Das Bundesinnenministerium verbot "Blood & Honour" in Deutschland im Jahr 2000. Die Verbotsverfügung umfasst aber nicht den "bewaffneten Arm" C18. In Deutschland haben gewaltbereite Neonazis immer wieder das Label "Combat 18" für Anschläge verwendet. Auch der NSU ging nach dem Konzept von C18 - "führerloser Widerstand" - vor. Seit dem Jahr 2013 ist nun "Combat 18 Deutschland" aktiv, eine Untergrundgruppe, die nicht öffentlich in Erscheinung tritt.
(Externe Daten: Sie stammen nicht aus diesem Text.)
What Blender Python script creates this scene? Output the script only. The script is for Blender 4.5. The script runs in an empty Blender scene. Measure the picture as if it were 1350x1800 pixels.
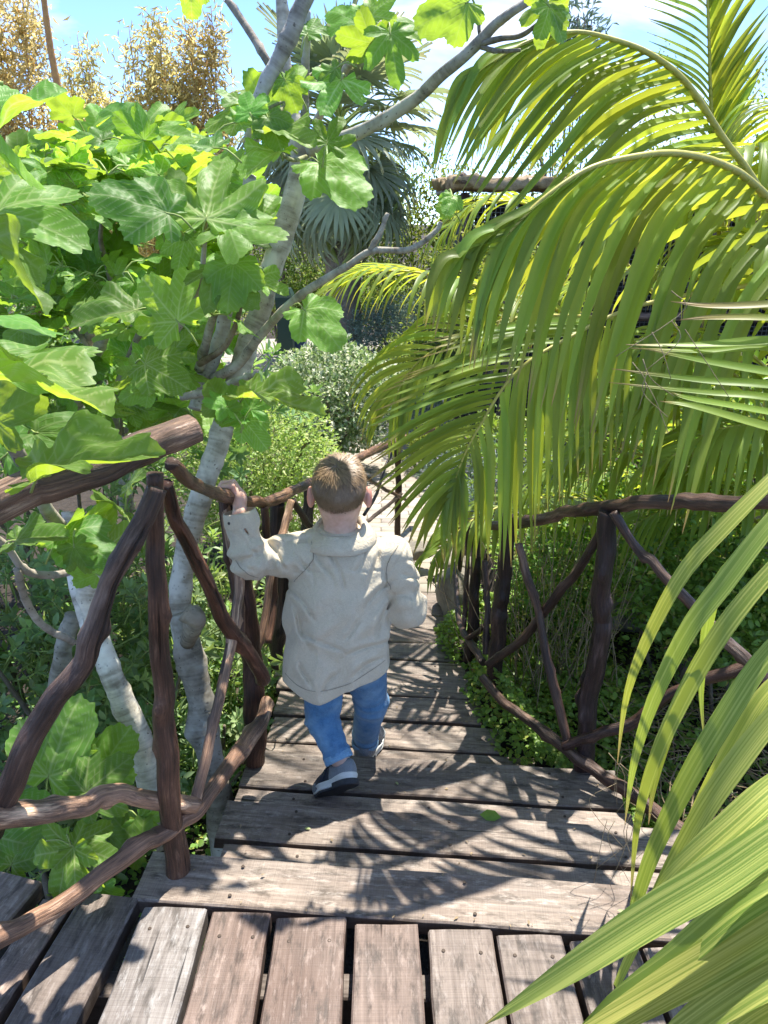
import bpy, math, random
import numpy as np
from mathutils import Matrix, Vector

# ------------------------------------------------------------------ camera, sky, sun, exposure
SC = bpy.context.scene
CAM_H, PITCH, FPX = 1.5, math.radians(21.0), 1350.0
cam_d = bpy.data.cameras.new('camera'); cam = bpy.data.objects.new('camera', cam_d)
SC.collection.objects.link(cam); SC.camera = cam
cam.location = (0, 0, CAM_H); cam.rotation_euler = (math.radians(90) - PITCH, 0, 0)
cam_d.sensor_fit = 'VERTICAL'; cam_d.sensor_height = 36.0; cam_d.lens = 27.0
cam_d.clip_start = 0.02; cam_d.clip_end = 2000

SUN_EL, SUN_AZ = math.radians(67), math.radians(30)      # azimuth measured from +Y towards +X
world = bpy.data.worlds.new('World'); SC.world = world; world.use_nodes = True
wn, wl = world.node_tree.nodes, world.node_tree.links
for n in list(wn): wn.remove(n)
sky = wn.new('ShaderNodeTexSky'); sky.sky_type = 'NISHITA'; sky.sun_disc = False
sky.sun_elevation = SUN_EL; sky.sun_rotation = SUN_AZ
sky.air_density = 0.42; sky.dust_density = 0.0; sky.ozone_density = 5.0
tcn = wn.new('ShaderNodeTexCoord'); mp = wn.new('ShaderNodeMapping'); mp.inputs['Scale'].default_value = (1.0, 1.0, 2.6)
cn = wn.new('ShaderNodeTexNoise'); cn.inputs['Scale'].default_value = 4.3; cn.inputs['Detail'].default_value = 7
cn.inputs['Roughness'].default_value = 0.55; cn.inputs['Distortion'].default_value = 0.35
cr = wn.new('ShaderNodeValToRGB'); cr.color_ramp.elements[0].position = 0.51; cr.color_ramp.elements[1].position = 0.74
cr.color_ramp.elements[0].color = (0, 0, 0, 1); cr.color_ramp.elements[1].color = (0.85, 0.85, 0.85, 1)
cmx = wn.new('ShaderNodeMixRGB'); cmx.inputs['Color2'].default_value = (3.3, 3.4, 3.5, 1)
bg = wn.new('ShaderNodeBackground'); bg.inputs['Strength'].default_value = 0.14
wo = wn.new('ShaderNodeOutputWorld')
wl.new(tcn.outputs['Generated'], mp.inputs['Vector']); wl.new(mp.outputs[0], cn.inputs['Vector'])
wl.new(cn.outputs['Fac'], cr.inputs['Fac']); wl.new(cr.outputs['Color'], cmx.inputs['Fac'])
wl.new(sky.outputs['Color'], cmx.inputs['Color1']); wl.new(cmx.outputs['Color'], bg.inputs['Color'])
wl.new(bg.outputs[0], wo.inputs['Surface'])
sun_d = bpy.data.lights.new('sun', 'SUN'); sun_d.energy = 3.1; sun_d.angle = math.radians(0.55); sun_d.color = (1.0, 0.955, 0.87)
sun = bpy.data.objects.new('sun', sun_d); SC.collection.objects.link(sun)
sdir = Vector((math.sin(SUN_AZ) * math.cos(SUN_EL), math.cos(SUN_AZ) * math.cos(SUN_EL), math.sin(SUN_EL)))
sun.rotation_euler = sdir.to_track_quat('Z', 'Y').to_euler(); sun.location = sdir * 30
SC.view_settings.view_transform = 'Standard'; SC.view_settings.look = 'None'
SC.view_settings.exposure = 1.82; SC.view_settings.gamma = 1.0; SC.view_settings.use_curve_mapping = False
cy = SC.cycles
cy.max_bounces = 6; cy.diffuse_bounces = 3; cy.glossy_bounces = 3; cy.transmission_bounces = 4; cy.transparent_max_bounces = 6
cy.caustics_reflective = False; cy.caustics_refractive = False
cy.use_denoising = True; cy.use_adaptive_sampling = True; cy.adaptive_threshold = 0.015
cy.sample_clamp_indirect = 6.0

# ------------------------------------------------------------------ helpers
random.seed(5); rng = np.random.default_rng(11)
U3 = np.array([0, 0, 1.0]); COL = SC.collection
_c, _s = math.cos(PITCH), math.sin(PITCH)
def ray(px, py):
    u = (px - 675) / FPX; v = (900 - py) / FPX
    return np.array([u, _c + v * _s, -_s + v * _c])
def W(px, py, y):                      # the point of a picture ray that lies y metres ahead
    d = ray(px, py); return d * (y / d[1]) + np.array([0, 0, CAM_H])
def G(px, py, z):                      # the point of a picture ray at height z
    d = ray(px, py); return d * ((z - CAM_H) / d[2]) + np.array([0, 0, CAM_H])
def depth(p): return p[1] * _c - (p[2] - CAM_H) * _s
def mpp(p): return depth(p) / FPX      # metres per picture pixel at p
def project(P):
    P = np.asarray(P, float); z = P[..., 2] - CAM_H
    f = P[..., 1] * _c - z * _s; up = P[..., 1] * _s + z * _c
    return np.stack([675 + FPX * P[..., 0] / f, 900 - FPX * up / f, f], -1)
def unit(v): v = np.asarray(v, float); return v / (np.linalg.norm(v, axis=-1, keepdims=True) + 1e-12)
def sstep(a, b, x): t = np.clip((np.asarray(x, float) - a) / (b - a), 0, 1); return t * t * (3 - 2 * t)
def mixv(a, b, t): return a + (b - a) * t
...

Schweigegelübde und Mitgliederbeitrag

Im "Richtlinien"-Heft von "Combat 18 Deutschland", das Panorama und STRG_F vorliegt, ist festgeschrieben, wie die Gruppe bundesweit strukturiert ist. "Jedes Bundesland/Gau bekommt seine Sektion (sofern ein Mitglied in diesem wohnt), mit einem Sektionsführer". Einmal monatlich müsse sich jede "Sektion" für sich treffen. "Der Sektionsführer hat die Pflicht, sich um eine Sektionsfahne zu kümmern". Alle drei Monate findet ein bundesweites Treffen statt. In den "Richtlinien" wird die Ausrichtung der Gruppe als "Bruderschaft" betont. Zu den "Bruderpflichten" gehört: "Ein Bruder darf dem anderen Bruder NIEMALS Schaden zufügen. Persönliche Sachen sind aus der Gruppe völlig fern zu halten". Zuwiderhandeln hat den Ausschluss zur Folge. Die Mitglieder werden als "Brüder" bezeichnet. Zu "Treffen/Auswärtsfahrten" ist das Tragen der schwarzen Uniform mit C18-Emblem Pflicht. "Zuwiderhandeln hat ein 'Strafgeld' zur Folge". Nur offizielle C18-Mitglieder dürfen die Jacken mit dem Drachen-Logo tragen - das erinnert an den Umgang von Rockerclubs mit ihren Kutten.

Das "Richtlinien"-Papier von "Combat 18 Deutschland". © NDR Foto: Julian Feldmann

Das "Richtlinien"-Papier von "Combat 18 Deutschland".

In einem Extrapunkt genannt wird ein Schweigegelübde, an das sich die Mitglieder laut dem internen Regelwerk halten müssen: "Alles Gruppeninterne darf NIEMALS mit Nichtmitgliedern besprochen werden. Absolute Verschwiegenheit". Die C18-Gruppe verfügt über Vollmitglieder und "Supporter". Letztere sind Anwärter auf eine Mitgliedschaft. "Anwärterzeit sind 6 Monate", heißt es in den "Richtlinien", danach entscheide die Gruppe über die feste Aufnahme der Person. Aus dem Papier geht auch hervor, dass Mitglieder einen "Beitrag in Höhe von 15 Euro" monatlich zu zahlen haben. "Wer 2 Monate nicht gezahlt hat, wird ermahnt, danach folgt der Austritt".